27 thoughts on “Topo Designs Travel Bag Review | 40L Backpack For Carry On Travel

  1. I don't think I've seen a single instagram poll give a positive consensus. Do y'all track that? I'd be curious to know what was the highest rating.

  2. I prefer backpack style when traveling with just my husband or friends but when traveling with kids if a pack has a messenger it is nice to be able to throw over my shoulder and over my pack. A common scene in my family is me with a backpack on the front of me and back of me and one slinged over my shoulder. But again I agree with y’all, I would way rather pack one backpack travel style!

  3. Always liked Topo’s ethics (use of renewable energy, good supply chain etc). And I think their use of colour in their bags is great. I like Cotopaxi for the same reasons. But there always seems to be one or two things with their bags that make you pause or get something else which may be a similar price but slightly better. Still I like this pack and it would be something I would look at for a travel bag.

  4. I've had three travel bags by Topo: the original travel bag (which was 33L), then the 30L and 40L. They made great improvements over the old original bag. Grab handles, organization, depth to the outer pockets. I could have made the 30L work but moved up to the 40L for family travel (dad carries the extra stuff). I love the boxiness as mentioned. NOTE: the 30L does not have a hip belt (but you don't really need it). I have no issues with the shoulder straps, but I only carry for travel (airports, train stations, hotels).

  5. Do you have a suggestion on how to lock bags like this with zippers that are not lockable? I like the design but not being able to secure the bag with a combination lock is a concern for me, especially when if I opt to check it in.

  6. I love this bag. I got the same size and color earlier this year. It is my 2nd one bag travel bag and I think it is a much better bag overall than my Osprey Fairview 40L. Thanks for posting the review.

  7. Loving the organisation and clean lines for this one, and would be a huge contender for carry on, plane to accomodation travel.

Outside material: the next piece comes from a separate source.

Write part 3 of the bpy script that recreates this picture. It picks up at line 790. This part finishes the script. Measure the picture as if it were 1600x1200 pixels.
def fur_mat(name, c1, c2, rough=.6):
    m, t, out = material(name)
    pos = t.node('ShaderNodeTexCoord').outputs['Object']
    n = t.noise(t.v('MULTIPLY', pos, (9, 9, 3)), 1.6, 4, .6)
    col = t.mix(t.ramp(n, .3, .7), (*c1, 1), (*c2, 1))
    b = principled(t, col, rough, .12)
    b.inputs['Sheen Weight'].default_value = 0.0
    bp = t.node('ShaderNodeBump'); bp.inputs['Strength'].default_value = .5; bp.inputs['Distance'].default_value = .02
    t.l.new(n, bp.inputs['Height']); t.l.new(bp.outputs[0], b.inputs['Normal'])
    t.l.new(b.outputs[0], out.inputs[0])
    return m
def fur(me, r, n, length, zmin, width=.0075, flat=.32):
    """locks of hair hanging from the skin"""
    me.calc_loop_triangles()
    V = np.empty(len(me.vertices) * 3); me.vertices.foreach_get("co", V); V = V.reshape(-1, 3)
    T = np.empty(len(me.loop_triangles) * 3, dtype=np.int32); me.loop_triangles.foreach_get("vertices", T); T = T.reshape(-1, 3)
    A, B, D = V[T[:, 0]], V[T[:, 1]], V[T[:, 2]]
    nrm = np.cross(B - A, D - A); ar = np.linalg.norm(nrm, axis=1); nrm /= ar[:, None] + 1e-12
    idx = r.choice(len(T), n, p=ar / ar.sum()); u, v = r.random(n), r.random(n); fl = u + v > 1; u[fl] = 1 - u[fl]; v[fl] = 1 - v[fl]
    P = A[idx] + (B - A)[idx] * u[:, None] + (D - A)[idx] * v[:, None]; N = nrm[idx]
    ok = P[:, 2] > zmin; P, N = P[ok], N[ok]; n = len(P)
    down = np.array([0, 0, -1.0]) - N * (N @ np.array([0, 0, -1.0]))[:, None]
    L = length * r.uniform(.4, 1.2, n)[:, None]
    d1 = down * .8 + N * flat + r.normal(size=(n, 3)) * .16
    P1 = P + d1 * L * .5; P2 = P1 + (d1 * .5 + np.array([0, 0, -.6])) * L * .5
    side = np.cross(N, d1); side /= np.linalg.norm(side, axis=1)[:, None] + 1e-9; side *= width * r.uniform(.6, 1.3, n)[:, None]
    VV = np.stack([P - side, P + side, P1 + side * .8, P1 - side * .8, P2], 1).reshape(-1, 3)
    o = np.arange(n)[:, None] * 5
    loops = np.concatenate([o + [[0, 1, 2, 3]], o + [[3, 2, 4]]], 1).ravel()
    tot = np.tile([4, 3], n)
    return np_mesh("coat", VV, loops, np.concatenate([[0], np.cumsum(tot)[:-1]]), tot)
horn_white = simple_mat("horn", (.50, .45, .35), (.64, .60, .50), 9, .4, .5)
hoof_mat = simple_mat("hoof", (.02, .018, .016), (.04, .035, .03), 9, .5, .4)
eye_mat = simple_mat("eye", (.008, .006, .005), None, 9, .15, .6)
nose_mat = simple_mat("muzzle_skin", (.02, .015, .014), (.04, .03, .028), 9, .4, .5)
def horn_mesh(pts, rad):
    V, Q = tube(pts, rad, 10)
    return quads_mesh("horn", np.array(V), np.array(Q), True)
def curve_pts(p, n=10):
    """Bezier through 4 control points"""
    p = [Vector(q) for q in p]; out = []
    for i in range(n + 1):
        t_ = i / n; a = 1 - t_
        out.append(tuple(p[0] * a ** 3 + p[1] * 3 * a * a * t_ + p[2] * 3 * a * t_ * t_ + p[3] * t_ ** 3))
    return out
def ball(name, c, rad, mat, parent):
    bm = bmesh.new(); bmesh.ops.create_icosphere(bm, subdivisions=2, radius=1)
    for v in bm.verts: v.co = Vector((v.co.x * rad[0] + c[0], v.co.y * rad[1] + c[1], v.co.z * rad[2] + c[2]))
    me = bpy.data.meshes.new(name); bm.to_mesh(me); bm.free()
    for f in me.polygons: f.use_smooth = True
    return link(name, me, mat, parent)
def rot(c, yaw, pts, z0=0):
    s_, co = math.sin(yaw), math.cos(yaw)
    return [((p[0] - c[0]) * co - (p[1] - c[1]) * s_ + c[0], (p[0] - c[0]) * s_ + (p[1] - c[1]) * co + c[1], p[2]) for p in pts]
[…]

  8. Same feelings again. The backpack looks stylish, it's pretty functional and it is perfect for carry-on flights but why so overpriced. Not a thing for a student to buy 🙂

  9. I honestly don't get the instagran polls, what's wrong with your instagran audiences tastes? Lol this bag not only looks sick, but also looks quite minimal on your back.

  10. Hey there, I came across a youtube channel that has stolen some of your content. Here's the link

  11. We would love if you could test out Standard Luggage Co Carry-on Backpack (35-45L) and compare it with the Topo Designs Travel Bag. Similar characteristics, appearance and size/capacity (black).

  12. hello pack hacker. i love the look of this bag (i have the 30L in ballistic black). I want the 40L version but you say it's not comfortable to carry? Do you think putting in a frame sheet (one from ebay or another back pack company) would be a thing to make it more comfortable or would this be a tacky solution? it seems like there is space in either A. the laptop sleeve or B. the sleeve where the straps would go if you were to pack them away. thanks for all the great reviews!

  13. Question to anyone: have you ever actually stowed the harness with a system like this? And when? Seems like a fairly common feature but I can't imagine myself taking the effort.

  14. I think it would be cool to have two review scores for products. One that takes the cons into account and one that excludes the cons if said cons aren't too important for the user. Great review and this backpack looks very well designed!

  15. I'm a fan of duffle carry for travel simply because it's easier for me to set it down and pick it back up if I stop at a restaurant in the airport or train station and it can be easier to stuff under a seat and retrieve stuff from in certain cases. Also sometimes they are better for packing clothes I've found it's easier to stuff a duffle than most backpacks. Although usually I'll put a day bag in my duffle if I decide to carry one.

  16. I’m looking for a backpack that fits international carry on rules and Anti-Theft zippers. What do you recommend?

  17. I have the 30L Topo Designs Travel bag in Ballistic Black. I love it but it feels too small to use for 2 weeks overseas trip, so I've been drooling over 40L model for months. It looks so big online. I finally saw it IRL today and my impressions were: 1. it's not massive 2. it feels super durable 3. I want one for my china/japan trip this september! my boyfriend has the Standard Luggage 45L backpack which has similar features and design but this feels so tight compared to that.